A strong spiritual bent emerged in his composing, and the story of Joan of Arc became a major theme. He wrote an opera called “The Triumph of Joan,” which he withdrew after a student performance in 1950 at Sarah Lawrence College, saying he was dissatisfied with the work.

In its wake came “The Trial at Rouen,” a new St. Joan opera written for television. He revised it for the New York City Opera, under the title “The Triumph of St. Joan,” and later derived a symphonic piece from the first version.

Mr. Dello Joio said he was first drawn to the subject by a children’s book on the lives of the saints, which he found in an organ loft at age 12.

“The timelessness and universality of Joan as a symbol lay in the eternal problem of the individual’s struggle to reconcile his personal beliefs with what he is expected to believe,” Mr. Dello Joio wrote in a 1956 article in The New York Times. “Daily, for ages, she has challenged men to have her courage.”

Mr. Dello Joio won awards throughout his career, gathering a Pulitzer Prize in 1957 for his piece “Meditations on Ecclesiastes” for string orchestra and an Emmy in 1965 for a TV series, “The Louvre,” on NBC.

He also wrote works for ballet; Martha Graham choreographed a number of them. The jazz clarinetist Artie Shaw commissioned a concerto from him.

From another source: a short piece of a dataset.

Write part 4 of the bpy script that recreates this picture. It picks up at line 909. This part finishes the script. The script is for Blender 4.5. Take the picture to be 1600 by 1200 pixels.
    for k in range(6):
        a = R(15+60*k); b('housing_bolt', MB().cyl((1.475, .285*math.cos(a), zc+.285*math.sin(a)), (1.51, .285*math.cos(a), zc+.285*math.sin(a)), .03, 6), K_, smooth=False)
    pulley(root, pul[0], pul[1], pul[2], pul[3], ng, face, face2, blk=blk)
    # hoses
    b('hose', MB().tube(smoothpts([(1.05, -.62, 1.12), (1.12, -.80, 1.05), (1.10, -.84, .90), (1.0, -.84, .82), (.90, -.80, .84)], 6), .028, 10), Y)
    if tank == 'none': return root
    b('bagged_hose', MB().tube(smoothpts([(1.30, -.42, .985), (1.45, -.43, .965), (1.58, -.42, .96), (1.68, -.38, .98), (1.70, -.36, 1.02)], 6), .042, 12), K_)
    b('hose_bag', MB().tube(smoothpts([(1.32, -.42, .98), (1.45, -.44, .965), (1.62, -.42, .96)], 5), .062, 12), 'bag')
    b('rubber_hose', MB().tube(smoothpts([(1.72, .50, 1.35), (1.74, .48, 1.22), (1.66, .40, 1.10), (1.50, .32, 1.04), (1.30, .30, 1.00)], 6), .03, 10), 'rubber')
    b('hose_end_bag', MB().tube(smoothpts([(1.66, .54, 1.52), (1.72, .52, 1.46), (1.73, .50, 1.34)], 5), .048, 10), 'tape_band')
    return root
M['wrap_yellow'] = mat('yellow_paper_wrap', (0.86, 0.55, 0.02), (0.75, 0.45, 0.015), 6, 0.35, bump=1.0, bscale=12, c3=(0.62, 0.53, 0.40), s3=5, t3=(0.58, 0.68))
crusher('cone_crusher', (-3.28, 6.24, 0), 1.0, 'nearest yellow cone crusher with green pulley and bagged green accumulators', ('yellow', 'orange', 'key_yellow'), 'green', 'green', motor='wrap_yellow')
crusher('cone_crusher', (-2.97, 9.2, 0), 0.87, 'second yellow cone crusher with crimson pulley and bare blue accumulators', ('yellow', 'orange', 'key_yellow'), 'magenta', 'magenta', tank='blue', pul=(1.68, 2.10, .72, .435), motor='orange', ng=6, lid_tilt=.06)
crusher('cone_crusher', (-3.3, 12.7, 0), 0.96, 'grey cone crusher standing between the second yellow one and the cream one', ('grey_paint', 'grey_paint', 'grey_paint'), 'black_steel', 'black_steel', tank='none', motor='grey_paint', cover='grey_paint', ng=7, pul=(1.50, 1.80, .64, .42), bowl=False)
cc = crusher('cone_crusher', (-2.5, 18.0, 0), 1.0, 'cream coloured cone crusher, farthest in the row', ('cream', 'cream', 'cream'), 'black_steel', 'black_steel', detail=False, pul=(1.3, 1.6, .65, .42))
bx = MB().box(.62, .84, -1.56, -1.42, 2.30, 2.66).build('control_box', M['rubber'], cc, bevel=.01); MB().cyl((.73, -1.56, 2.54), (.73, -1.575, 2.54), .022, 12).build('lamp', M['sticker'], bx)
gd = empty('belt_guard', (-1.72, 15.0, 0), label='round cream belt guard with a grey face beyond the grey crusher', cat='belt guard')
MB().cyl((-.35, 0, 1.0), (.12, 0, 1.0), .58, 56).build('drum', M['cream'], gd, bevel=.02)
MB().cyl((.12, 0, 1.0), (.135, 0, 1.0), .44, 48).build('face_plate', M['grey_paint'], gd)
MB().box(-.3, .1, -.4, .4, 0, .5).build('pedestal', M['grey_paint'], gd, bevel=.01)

Mr. Dello Joio taught variously at Sarah Lawrence, the Mannes College of Music and Boston University, where he was a dean of the School of Fine and Applied Arts. He also helped to establish a program at the Ford Foundation that placed young composers in residence in high schools.

Mr. Dello Joio was born on Jan. 24, 1913, and reared in New York City. His father was a vocal coach, a church organist and his first keyboard teacher. (He recalled that he used to see Metropolitan Opera stars arrive in Rolls-Royces at his house for coaching.)

At 12, he was substituting for his father at the Roman Catholic Church of Our Lady of Mount Carmel in Manhattan. By 14, he was organist and choir director at St. Mary Star of the Sea Church on City Island. He also studied organ with his godfather, Pietro Yon, who was the organist at St. Patrick’s Cathedral.

He studied composition at the Juilliard School and with Hindemith at Yale and the Berkshire Music Center in Tanglewood.

Mr. Dello Joio’s first marriage, to Grayce Baumgold, ended in divorce. In 1974 he married Barbara Bolton, who survives him, along with his sons, Justin Dello Joio, a composer, and Norman Dello Joio, a champion equestrian jumper; his daughter, Victoria Dello Joio, a martial arts master teacher; two stepchildren, Ned Costello and Kathleen Bar-Tur; and three grandchildren.